THE HALF DECENT FOOTBALL MAGAZINE

Relegation to the Conference could spell the end for Mansfield or Wrexham largely thanks to their destructive chairmen

It has been a while since relegation to the Conference was tantamount to dropping into a black hole. In the past ten years, seven clubs have been promoted back into the League after falling out. That won’t be any consolation to fans of Mansfield Town and Wrexham, who remain stuck at the foot of League Two with games running out fast.

Neither has had a history of struggling at the foot of the Football League. In the last 50 years the lowest Mansfield have finished was fifth from bottom twice, the last time in 1981-82. Wrexham were in relegation trouble last season until propelled clear with four wins in the last five games, but they hadn’t finished in the bottom four in this division since 1990-91. Like Carlisle and Doncaster, both now thriving near the top of League One a few years after a tumble into the Conference, Mansfield and Wrexham can blame their predicament on having been gradually run down by troublesome owners.

For years Wrexham fan groups fought a rearguard action against former chairman Alex Hamilton, who attempted to make the club vacate the Racecourse Ground so that he could sell it for redevelopment. This led, in December 2004, to their being the first club to be fined ten points for going into administration; the threat from Hamilton lingered on until current chairman Neville Dickens acquired control in May 2006.

Mansfield fans have striven to rid themselves of owner Keith Haslam for a long time. Team Mansfield, the supporters’ trust, was set up as long ago as 1999 with the aim of taking over the club and opposition has hardened as the team slipped down the League; manager Billy Dearden was sacked recently after complaining that money from the club’s FA Cup run had not been made available to strengthen the struggling side. Haslam’s 14-year reign seemed set to end with a takeover by James Derry, the club’s non-executive chairman, which had been cautiously welcomed. But Derry withdrew at the end of March after failing to secure the necessary funds.

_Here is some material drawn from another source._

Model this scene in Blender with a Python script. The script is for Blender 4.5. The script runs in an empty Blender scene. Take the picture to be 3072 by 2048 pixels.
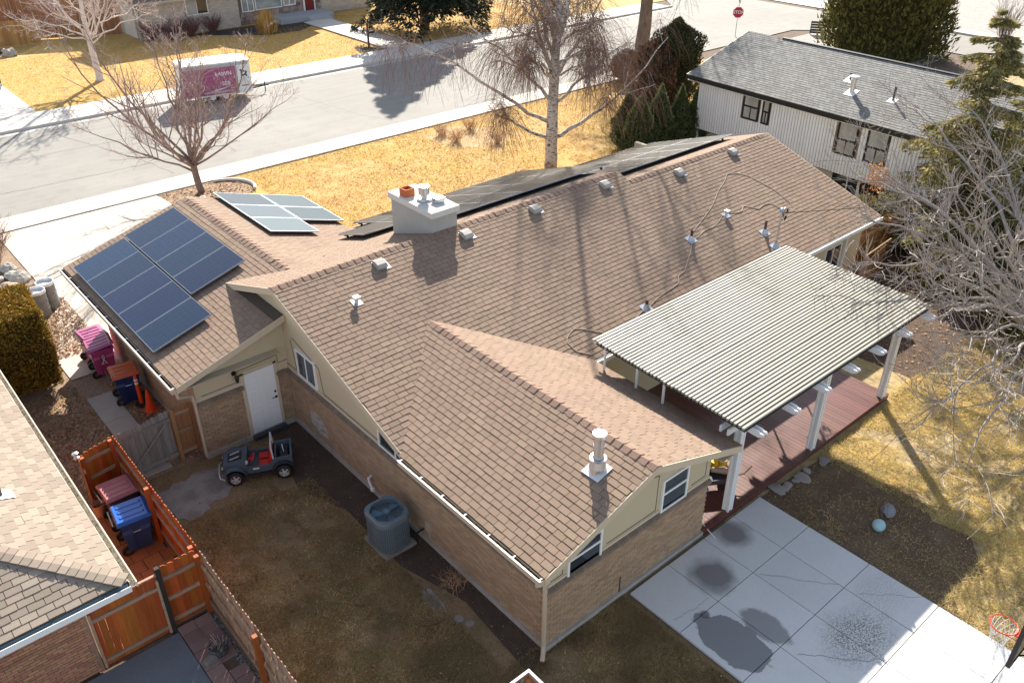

The club are now considering a bid from a former member of the Derry consortium who has already made alarming public statements. This is John Batchelor, a motor-sports entrepreneur who was briefly in control of York City in 2002-03, when he adapted the club badge to incorporate a chequered flag and changed their official name to York City Soccer Club “to generate interest from America”. Batchelor was finally prised out a year later by a supporters’ trust, having reneged on various promises made during his takeover including that he would buy the ground and bring fan representatives on to the board.

His attitude towards Mansfield was spelt out in stark terms in a local radio interview on the day before a goalless draw at Notts County that left the club seven points adrift. “If I am successful in achieving ownership, this will be my club, my business and up to me to provide entertainment. I am not even interested in discussing it with ‘fans’, however I will talk to customers any time.”

By far the strangest of Batchelor’s various ideas for boosting interest is to change Mansfield’s name to Harchester United, which will supposedly attract interest from fans of Sky’s Dream Team series: “One club has been on the television for ten years and the other one hasn’t.” After an outcry, Batchelor has already backtracked, saying that “if the stadium is full every week maybe there would be no need to rename the club”. With his blustering self‑aggrandisement, Batchelor might seem like a parody of a football club owner – the type of figure indeed who could plausibly appear in Dream Team – but no one in Mansfield will see the joke.

People like Hamilton and Batchelor keep surfacing in football, taking clubs to the brink of extinction, whether through methodical asset-stripping or sheer incompetence or a mixture of the two. The “fit and proper person” test doesn’t appear to weed them out and when clubs are in financial crisis, with a shortage of suitors, it is difficult for the game’s authorities to block them.

When clubs are heavily indebted (especially when they have lost control of their ground), the fans Batchelor derides are the one true asset left. They cannot be sold or repossessed by the bank or seized by Her Majesty’s Revenue & Customs. Supporters’ trusts cannot solve every problem – as Bournemouth’s experience has shown – but their presence can prove a focal point for those the game needs and should value. Unlike Batchelor, fans are not just there for what they can get out of football, but for what they can put into it.